Wednesday, 16 October 2013

Understanding and Dealing with dependencies in Android projects

In revision 17 of the Android SDK Tools and of the Eclipse ADT plug-in, have made a lot of improvements to the dependency management of Android projects.

The first thing that is changed was to align both the Ant-based build system and the Eclipse plug-in so that they behave the same.

Projects have source folders, as well as Library Project and jar file dependencies. With no other setup needed than adding Library Projects as a dependency in project.properties, a project’s classpath is automatically populated with:


  • The content of the project’s libs/*.jar
  • The output of the Library Projects.
  • The Library Projects’ libs/*.jar
These items, plus the output of the compilation of the project’s own source code, are sent to dex for bytecode conversion and inclusion in the final APK.

Because a project could depend on several libraries using the same jar files, the build system now looks at all the required jar files, detects duplicates coming from different libraries and removes them. This will prevent the dreaded “already added” error from dx.

Important change: 
The way Library Projects generate and package R classes:
  • The R class is not packaged in the jar output of Library Projects anymore.
  • Library Project do not generate the R class for Library Projects they depend on. Only main application projects generates the Library R classes alongside their own.
This means that library projects cannot import the R class from another library project they depend on. This is not necessary anyway, as their own R class includes all the necessary resources.

Note:  App projects can still import the R classes from referenced Library Projects, but again, this is not needed as their own R classes include all the resources.

Here Are Eclipse specific changes

The dynamic classpath container called “Library Projects” has been renamed to “Android Dependencies” as it now contains more than just Library Projects.

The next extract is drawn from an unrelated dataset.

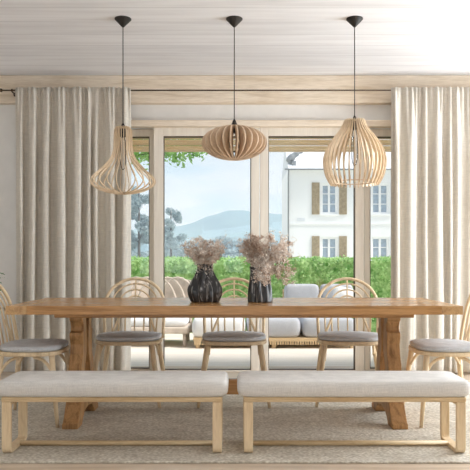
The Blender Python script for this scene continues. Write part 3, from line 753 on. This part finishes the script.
for (a, b_, t0, t1) in wins:
    x0, x1, z0, z1 = hx(a), hx(b_), hzz(t1), hzz(t0)
    f = MB(); w_ = .09; xm = (x0 + x1) / 2
    f.box(x0, x0 + w_, HD + .08, HD + .16, z0, z1).box(x1 - w_, x1, HD + .08, HD + .16, z0, z1).box(x0 + w_, x1 - w_, HD + .08, HD + .16, z1 - w_, z1).box(x0 + w_, x1 - w_, HD + .08, HD + .16, z0, z0 + w_).box(xm - .05, xm + .05, HD + .08, HD + .16, z0 + w_, z1 - w_)
    for q in (1, 2):
        zc_ = z0 + (z1 - z0) * q / 3; f.box(x0 + w_, xm - .05, HD + .09, HD + .15, zc_ - .02, zc_ + .02); f.box(xm + .05, x1 - w_, HD + .09, HD + .15, zc_ - .02, zc_ + .02)
    fo = f.build('window', M['render'], hs)
    MB().box(x0 + w_, x1 - w_, HD + .17, HD + .19, z0 + w_, z1 - w_).build('window_pane', M['pane'], fo)
    MB().box(x0 - .06, x1 + .06, HD - .07, HD - .0, z0 - .07, z0).build('window_sill', M['render'], hs)
    for s in ((0, 1) if a < 350 else (0, 1)):
        sx0, sx1 = ((x0 - .42, x0 - .07), (x1 + .07, x1 + .42))[s]
        g = MB().box(sx0, sx1, HD - .05, HD - .01, z0 - .02, z1 + .04)
        for q in range(16):
            zq = z0 + .06 + (z1 - z0 - .12) * q / 15; g.box(sx0 + .05, sx1 - .05, HD - .065, HD - .05, zq - .012, zq + .022)
        g.build('shutter', M['shutter'] if a < 350 else M['render'], hs)
# pale hipped roof, gutter, downpipe, gable ornament
rz_ = hzz(140)
rf = MB().prism([(HD - .35, eave), (HD + 1.95, rz_), (HD + 4.25, eave)], 'x', hx(288), hx(478)); rf.build('roof', M['rooft'], hs)
MB().tube([(hx(284), HD - .40, eave - .02), (hx(475), HD - .40, eave - .02)], .035, 8).build('gutter', M['gutter'], hs, smooth=True)
MB().tube([(hx(288), HD - .38, eave - .05), (hx(288.2), HD - .1, eave - .35), (hx(288.2), HD - .1, 0)], .035, 8).build('downpipe', M['gutter'], hs, smooth=True)
MB().box(hx(292), hx(296), HD - .02, HD + .6, eave, hzz(161)).build('chimney', M['gutter'], hs)
MB().tube(spl([(hx(293), HD + .2, hzz(164)), (hx(290), HD + .2, hzz(160)), (hx(293), HD + .2, hzz(156)), (hx(298), HD + .2, hzz(152.5)), (hx(303), HD + .2, hzz(151))], 4), [.10] * 4 + [.17] * 5 + [.13] * 4 + [.07] * 4, 8).build('roof_cowl', M['gutter'], hs, smooth=True)
MB().box(hx(297), hx(305), HD - .02, HD - .001, hzz(221), hzz(218)).build('name_plate', M['rooft'], hs)

# garden sofa
sf = empty('garden_sofa', (0, 7.75, -.01), label='low grey garden sofa with slatted wooden base on the terrace', cat='sofa')
sx0, sx1 = X(191, 7.8), X(357, 7.8)
base = MB()
base.box(sx0 + .03, sx1, 0, .80, .085, .125)
for k in range(64): 
    xk = sx0 + .05 + (sx1 - sx0 - .1) * k / 63; base.box(xk - .009, xk + .009, -.004, .0, .045, .12)
base.build('base', M['ash'], sf)
for x_ in (sx0 + .08, (sx0 + sx1) / 2, sx1 - .06):
    for y_ in (.03, .74): MB().box(x_ - .025, x_ + .025, y_, y_ + .05, 0, .085).build('leg', M['ash'], sf)
w3 = (sx1 - sx0) / 3
for k in range(3):
    m = MB(); pad(m, w3 / 2 - .004, .40, .126, .345, e=9, n=56, edge=.12, crown=.01, c=(sx0 + w3 * (k + .5), .40)); m.build('seat_cushion', M['sofa'] if k else M['pillow'], sf, smooth=True)
MB().box(X(283, 8.5), sx1, .80, .84, .05, .66).build('back_frame', M['ash'], sf, bevel=.005)
bxs = [X(284, 8.4), X(320, 8.4), X(354, 8.4)]
for k in range(2):
    m = MB(); pad(m, (bxs[k + 1] - bxs[k]) / 2 - .004, .19, -.075, .075, e=7, n=40, edge=.2, crown=.01)
    o = m.build('back_cushion', M['sofa'], sf, smooth=True); o.location = ((bxs[k] + bxs[k + 1]) / 2, .70, .545); o.rotation_euler = (PI / 2 - .12, 0, 0)
m = MB(); pad(m, .19, .15, -.06, .06, e=4, n=40, edge=.3, crown=.03); o = m.build('throw_cushion', M['pillow'], None, smooth=True)
o.location = (X(346, 8.3), 8.22, .535); o.rotation_euler = (PI / 2 - .3, .25, 0); tag(o, 'white scatter cushion leaning on the garden sofa back', 'cushion')

# rattan lounge seat
rt = empty('rattan_loveseat', (-.965, 8.3, -.01), label='woven rattan outdoor loveseat with arched rails behind the glass door', cat='outdoor seat')
def arch(w, h, y, z0): return [(-w, y, z0)] + [(w * -math.cos(PI * i / 14), y + .02 * math.sin(PI * i / 14), z0 + .25 + (h - .25) * math.sin(PI * i / 14)) for i in range(15)] + [(w, y, z0)]
MB().grid(28, 10, lambda u, v: ((u - .5) * .82, .28 - .20 * abs(2 * u - 1) ** 3, .12 + v * (.66 + .03 * math.sin(PI * u)))).build('woven_back', M['rattan'], rt, solid=.03)
for k in range(5):
    MB().tube([(x_ - .02 + (k - 2) * .13, y_ - .06, z_) for x_, y_, z_ in arch(.26 - .02 * (k % 2), .70, .08, .12)], .013, 8).build('arched_rail', M['rattan'], rt, smooth=True)
MB().box(-.41, .41, -.45, .25, .16, .24).build('seat_frame', M['rattan'], rt, bevel=.02)
m = MB(); pad(m, .39, .30, .24, .33, e=7, n=40, edge=.2, crown=.01, c=(0, -.12)); m.build('seat_cushion', M['rooft'] if False else M['pillow'], rt, smooth=True)
for sx in (-.36, .36):
    for sy in (-.38, .18): MB().tube([(sx, sy, 0), (sx, sy, .17)], .022, 8).build('leg', M['rattan'], rt, smooth=True)

# round dry-grass clump behind the sofa
gr = MB(); rnd = random.Random(12)
for k in range(900):
    a = rnd.uniform(0, 2 * PI); e = rnd.uniform(.15, 1.5); L = rnd.uniform(.5, .86)
    d_ = Vector((math.cos(a) * math.cos(e) * .62, math.sin(a) * math.cos(e) * .5, math.sin(e))); sd = Vector((-math.sin(a), math.cos(a), 0)) * .006
    p0 = Vector((0, 0, 0)); p1 = d_ * L * .6 + Vector((0, 0, .04)); p2 = d_ * L
    v = [gr.b.verts.new(q) for q in (p0 - sd, p0 + sd, p1 + sd, p1 - sd, p2)]; gr.b.faces.new(v[:4]); gr.b.faces.new((v[3], v[2], v[4]))
o = gr.build('ornamental_grass', M['drygrass'], recalc=False); o.location = (X(318, 9.0), 8.98, -.01)
tag(o, 'rounded clump of dry ornamental grass in front of the hedge', 'grass plant')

The container will now also be populated with Java-only projects that are referenced by Library Projects. If those Java projects also reference other Java projects and/or jar files they will be added automatically (jar files referenced through user libraries are supported as well).

Note: This only happens if the references are set to be exported in the referencing project. Note that this is not the default when adding a project or jar file to a project build path.
Library Projects (and the content of their libs/*.jar files) is always exported.

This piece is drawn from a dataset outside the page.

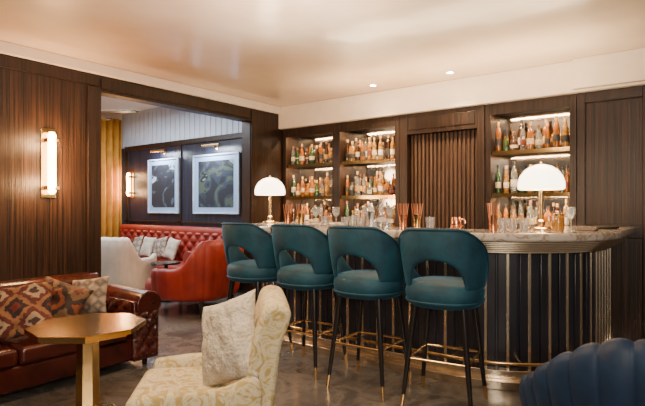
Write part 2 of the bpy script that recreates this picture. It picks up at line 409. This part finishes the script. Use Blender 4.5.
bays=[(-4.66,-3.75),(-3.75,-2.835),(-1.82,-.945)]
for b,l in zip(bays,['dark wood mirrored shelf unit filled with bottles beside the opening','dark wood mirrored shelf unit filled with bottles beside the reeded door','dark wood mirrored shelf unit of spirits next to the panelled wall']): shelf_unit(b[0],b[1],l)
# ---------------------------------------------------------------- bottles
gl={'amber':mat('amber_spirit',(.46,.15,.016),.05,var=.3,trans=.5,coat=.5),'dark':mat('brown_glass',(.05,.014,.006),.05,var=.1,trans=.2,coat=.5),
 'green':mat('green_glass',(.03,.09,.03),.05,var=.1,trans=.3,coat=.5),'clear':mat('pale_spirit',(.80,.83,.80),.04,var=.03,trans=.9),
 'honey':mat('honey_spirit',(.64,.32,.06),.05,var=.3,trans=.6,coat=.5)}
caps=[mat('black_cap',(.02,.02,.02),.4),mat('gold_cap',(.7,.45,.15),.3,.8),mat('brown_cap',(.12,.05,.02),.4),mat('cork',(.40,.24,.12),.8)]
labs=[mat('cream_label',(.60,.48,.30),.7,var=.5,vscale=60),mat('white_label',(.70,.63,.54),.7,var=.4,vscale=60),mat('black_label',(.03,.03,.03),.6),mat('ochre_label',(.42,.22,.05),.7,var=.4,vscale=60),mat('red_label',(.16,.03,.018),.7,var=.4,vscale=60)]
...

Important: If you are still referencing jar libraries manually instead of putting them under libs/ be aware of the following:
  • If the project is a Library project, these jar libraries will not be automatically visible to application projects. You should really move these to libs/
  • If the project is an application, this can work but you must make sure to mark the jar files as exported.
Here's i am showing you how to mark Java project and jar libraries as exported (the Android Dependencies container does not have to be marked as exported, it is always exported anyway):


Again If, duplicates (both projects and jar files) are detected and removed.

Dependency resolution

When a project references two Library projects that both require the same jar file, the build system has to detect and resolve the duplication.
A full dependency system would associate each jar file with a fully qualified name and a version number to figure out which version to use.

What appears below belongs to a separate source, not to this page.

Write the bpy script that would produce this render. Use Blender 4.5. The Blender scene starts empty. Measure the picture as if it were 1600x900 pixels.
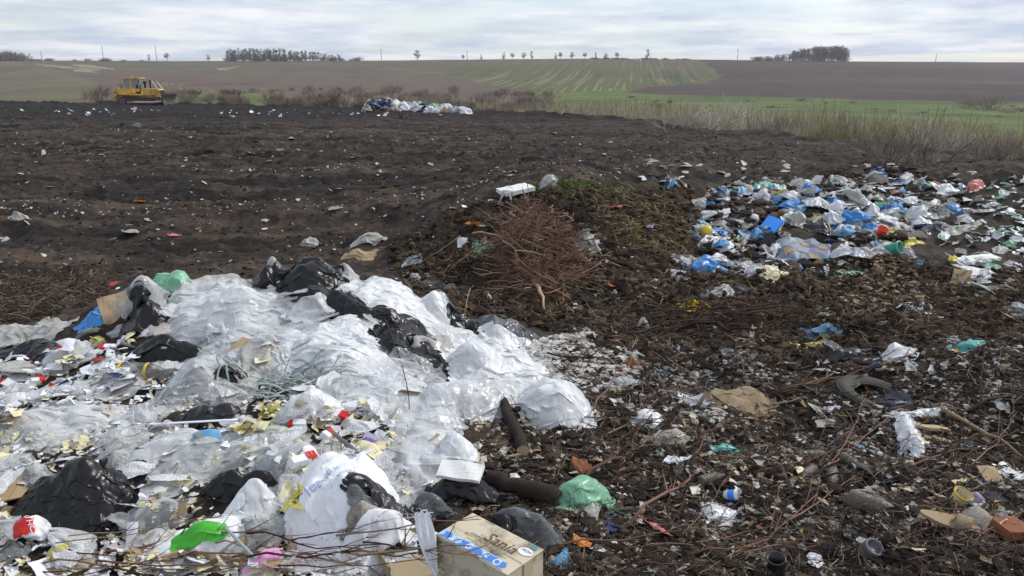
import bpy, bmesh, math, random
import numpy as np
from mathutils import Vector, Matrix, Euler
random.seed(7)
RNG = np.random.default_rng(11)
SC = bpy.context.scene
COL = SC.collection
R = math.radians
# ------------------------------------------------------------------ camera
H, PITCH, F = 2.2, R(15.14), 1164.0          # eye height, downward pitch, focal length in 1600-px units
CP, SP = math.cos(PITCH), math.sin(PITCH)
cam = bpy.data.objects.new('camera', bpy.data.cameras.new('camera'))
COL.objects.link(cam); SC.camera = cam
cam.location = (0, 0, H); cam.rotation_euler = (math.pi/2 - PITCH, 0, 0)
cam.data.sensor_width = 36; cam.data.lens = F/1600*36
cam.data.clip_start = .05; cam.data.clip_end = 6000

def cray(px, py):
    v = (450-py)/F
    return (px-800)/F, CP+v*SP, -SP+v*CP
def at(px, py, Y):
    dx, dy, dz = cray(px, py); t = Y/dy
    return np.array((t*dx, Y, H+t*dz))
def proj(x, y, z):
    d = y*CP-(z-H)*SP; d = np.where(d < .05, .05, d)
    return 800+F*x/d, 450-F*(y*SP+(z-H)*CP)/d
def depth(p): return p[1]*CP-(p[2]-H)*SP

# ------------------------------------------------------------------ noise
_T = np.random.default_rng(3).random((256, 256)).astype(np.float32)
def vn(x, y, o=0):
    x = np.asarray(x, float)+o*17.31; y = np.asarray(y, float)+o*9.17
    xi = np.floor(x).astype(int); yi = np.floor(y).astype(int)
    fx = x-xi; fy = y-yi; fx = fx*fx*(3-2*fx); fy = fy*fy*(3-2*fy)
    a = _T[xi & 255, yi & 255]; b = _T[(xi+1) & 255, yi & 255]; c = _T[xi & 255, (yi+1) & 255]; d = _T[(xi+1) & 255, (yi+1) & 255]
    return (a+(b-a)*fx)*(1-fy)+(c+(d-c)*fx)*fy
def fbm(x, y, s, oc=3, o=0):
    r = 0; a = .5; n = 0
    for i in range(oc):
        r = r+a*(vn(np.asarray(x)/s, np.asarray(y)/s, o+i*3)-.5); n += a; a *= .5; s *= .5
    return r/n*2
def smooth(a, b, x): t = np.clip((x-a)/(b-a), 0, 1); return t*t*(3-2*t)

# ------------------------------------------------------------------ landfill height field
CTRL = [  # (image x, image y, forward distance): heights follow from the sight lines
 (450,404,6.2),(200,432,6.0),(330,418,6.1),(560,412,6.2),(650,446,6.1),(0,518,5.6),(-200,520,5.4),(100,490,5.8),(720,500,5.9),(850,578,5.2),(940,650,4.55),
 (300,700,3.45),(0,700,3.4),(-200,740,3.2),(560,700,3.5),(700,700,3.55),(770,720,3.5),(300,560,4.75),(520,540,5.0),(650,570,4.75),(0,600,4.3),
 (0,900,2.72),(300,900,2.72),(560,900,2.70),(-300,900,2.7),(700,900,2.6),(860,900,2.72),(820,760,3.45),
 (1000,900,2.9),(1400,900,2.88),(1700,900,2.85),(1000,700,4.15),(1400,620,5.0),(1200,700,4.15),(1650,620,4.95),(1100,560,5.8),(1000,520,6.5),
 (640,410,9.2),(560,420,8.9),(400,400,9.6),(100,440,8.4),(200,400,9.6),(0,480,7.4),
 (880,277,9.8),(800,294,9.6),(740,322,9.3),(950,286,10.0),(1010,308,10.1),(700,366,9.0),(850,352,8.9),(880,266,12.8),(780,284,12.5),(980,276,13),(830,420,8.1),(830,480,7.05),(930,440,7.8),(700,450,7.9),(1050,400,9.0),
 (1100,420,8.7),(1250,440,8.3),(1400,440,8.2),(1200,370,10.0),(1350,360,10.4),(1500,350,10.8),(1250,300,13.6),(1400,285,14.8),(1550,275,15.4),(1100,280,14.6),(1560,410,9.0),(1480,470,7.4),(1560,530,6.2),(1350,500,6.9),(1600,460,7.6),
 (1000,260,16.5),(800,270,15.6),(900,230,22),
 (1400,252,19),(1600,262,17.5),(1400,228,26),(1600,250,20),(1100,207,36),(900,182,55),(700,176,70),(400,167,82),(0,161,95),(200,164,90),
 (200,300,13.9),(500,300,14),(200,230,23.5),(600,220,26.5),(-300,300,14)]
_cp = np.array([at(*c) for c in CTRL])
_far = np.array([(x, y, z) for x, y, z in ((-90,60,.2),(90,60,-1),(0,140,.2),(-20,2,0.1),(25,3,.1),(30,14,.3),(-25,12,.1),(0,-4,.3),(-6,-3,.3),(6,-3,.2),(1.5,1.2,.25),(-1.5,1.2,.25))])
_cp = np.vstack([_cp, _far])
_C2 = .35
def _phi(ax, ay, bx, by): return np.sqrt((ax-bx)**2+(ay-by)**2+_C2)
_A = _phi(_cp[:, None, 0], _cp[:, None, 1], _cp[None, :, 0], _cp[None, :, 1])
_W = np.linalg.solve(_A+np.eye(len(_cp))*-.02, _cp[:, 2])
EDGE = ([-400,0,200,280,400,560,700,900,1000,1100,1250,1400,1600,1800,2100], [100,95,91,90,81,78,70,55,46,36,30.5,26,20.5,17,14])
def edge_y(u): return np.interp(800+u*F/CP, *EDGE)
def gbase(x, y):
    x = np.asarray(x, float); y = np.asarray(y, float); sh = x.shape
    xf, yf = x.ravel(), y.ravel(); z = np.zeros(len(xf))
    for i in range(0, len(xf), 20000):
        z[i:i+20000] = _phi(xf[i:i+20000, None], yf[i:i+20000, None], _cp[None, :, 0], _cp[None, :, 1]) @ _W
    return z.reshape(sh)
def gfull(x, y, base=None):
    z = gbase(x, y) if base is None else base.copy()
    ys = np.maximum(y, 1.0); u = x/ys; e = edge_y(u)
    left = smooth(.02, -.25, u)
    s = np.maximum(0, y-e-1.2*fbm(x, y, 4, 2, 5))
    z = z-np.minimum(5-4.2*left, s*(.5-.28*left))
    berm = np.exp(-((y-e+.8)/(.9+y*.012))**2)
    z = z+berm*(.10+y*.0035)*(fbm(x, y, .7+.012*15, 3, 8)+.35)
    far = smooth(3, 16, y)
    z = z+.09*fbm(x*.25, y, .9, 3, 1)*far+.26*(.4-np.abs(fbm(x*.045+.12*y, y+.02*x, .62, 3, 41)))*smooth(7, 13, y)*(.4+.6*smooth(-.3, .3, fbm(x*.3, y, 3, 2, 47)))+.20*fbm(x, y, .85, 2, 44)*smooth(.2, 1.0, x-.12*y)*smooth(10.5, 8, y)+.13*fbm(x, y, 1.4, 2, 2)*(.35+.65*far)
    r1 = 1-np.abs(fbm(x, y, .42, 2, 4)); z = z+.09*(r1-.75)*(.6+.5*far)
    z = z+.055*fbm(x, y, .16, 3, 6)+.09*fbm(x*.6, y, .34, 3, 9)*far
    r2 = 1-np.abs(fbm(x, y, .11, 2, 14)); z = z+.03*(r2-.75)
    d = (x-.50)**2/.34**2+(y-8.95)**2/.22**2                  # the hollow under the turf on the mound
    z = z-.34*np.exp(-d*d)
    zb = gbase(x, y) if base is None else base
    z = z-.13*((x < 1.2) & (y < 7.4))*smooth(.05, .35, zb)*smooth(1.2, .6, x)*smooth(7.4, 6.6, y)   # soil core below the heaped bags
    return z
# support raster: what a dropped thing comes to rest on
RX0, RX1, RY0, RY1, RS = -10., 12., 1.6, 26., .03
_gx = np.arange(RX0, RX1, RS); _gy = np.arange(RY0, RY1, RS)
GX, GY = np.meshgrid(_gx, _gy, indexing='ij')
S = gfull(GX, GY)
def samp(x, y, A=None):
    A = S if A is None else A
    fx = np.clip((np.asarray(x)-RX0)/RS, 0, A.shape[0]-1.001); fy = np.clip((np.asarray(y)-RY0)/RS, 0, A.shape[1]-1.001)
    i = fx.astype(int); j = fy.astype(int); fx = fx-i; fy = fy-j
    return (A[i, j]*(1-fx)+A[i+1, j]*fx)*(1-fy)+(A[i, j+1]*(1-fx)+A[i+1, j+1]*fx)*fy
def height(x, y):
    x = np.asarray(x, float); y = np.asarray(y, float)
    ins = (x > RX0) & (x < RX1-.1) & (y > RY0) & (y < RY1-.1)
    z = np.where(ins, samp(x, y), 0.)
    if not ins.all(): z = np.where(ins, z, gfull(x, y))
    return z
_TY = np.geomspace(1.75, 130, 2600)
S0 = S.copy()                                          # the bare ground
def hit(px, py, bare=False):
    dx, dy, dz = cray(px, py); t = _TY/dy
    x, y, z = t*dx, _TY, H+t*dz; g = height(x, y) if not bare else samp(x, y, S0)
    b = np.nonzero(z <= g)[0]
    i = b[0] if len(b) else len(_TY)-1
    return np.array((x[i], y[i], float(g[i])))
def raise_support(V):
    i = np.clip(((V[:, 0]-RX0)/RS).round().astype(int), 1, S.shape[0]-2); j = np.clip(((V[:, 1]-RY0)/RS).round().astype(int), 1, S.shape[1]-2)
    np.maximum.at(S, (i, j), V[:, 2])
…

Unfortunately the Android build system does not have a full dependency resolution system (yet).
 In the meantime we have implemented a very basic system that follows these rules:

  1. Jar file are identified strictly by their file names.
This means mylib.jar is different than mylib-v2.jar and both will be packaged, possibly resulting in “already added” dx error if they are actually the same library in a different revision.

    2.  For jars with the same file name, “same version” means same exact file.

Currently our detection is very basic, checking only that the files are identical in size and SHA1.

If two libraries each include in their libs folder a file called mylib.jar but these two files are different, then the build system will fail indicating a dependency error.

The solution is to make sure the two jar files are actually the same one if they are the same library or to rename them if they are different libraries.


 3. Special case for android-support-v4.jar and android-support-v13.jar.

We make a special case for these two libraries because -v13 contains a full version of -v4 inside. If both are found, then only -v13 will be used.

Note:  We can’t guarantee that the version of -v4 inside -v13 is the same as version used by the other libraries. We recommend that when you update your project with a newer version of the support library, you update all of your projects at the same time, whether they use -v4 or -v13.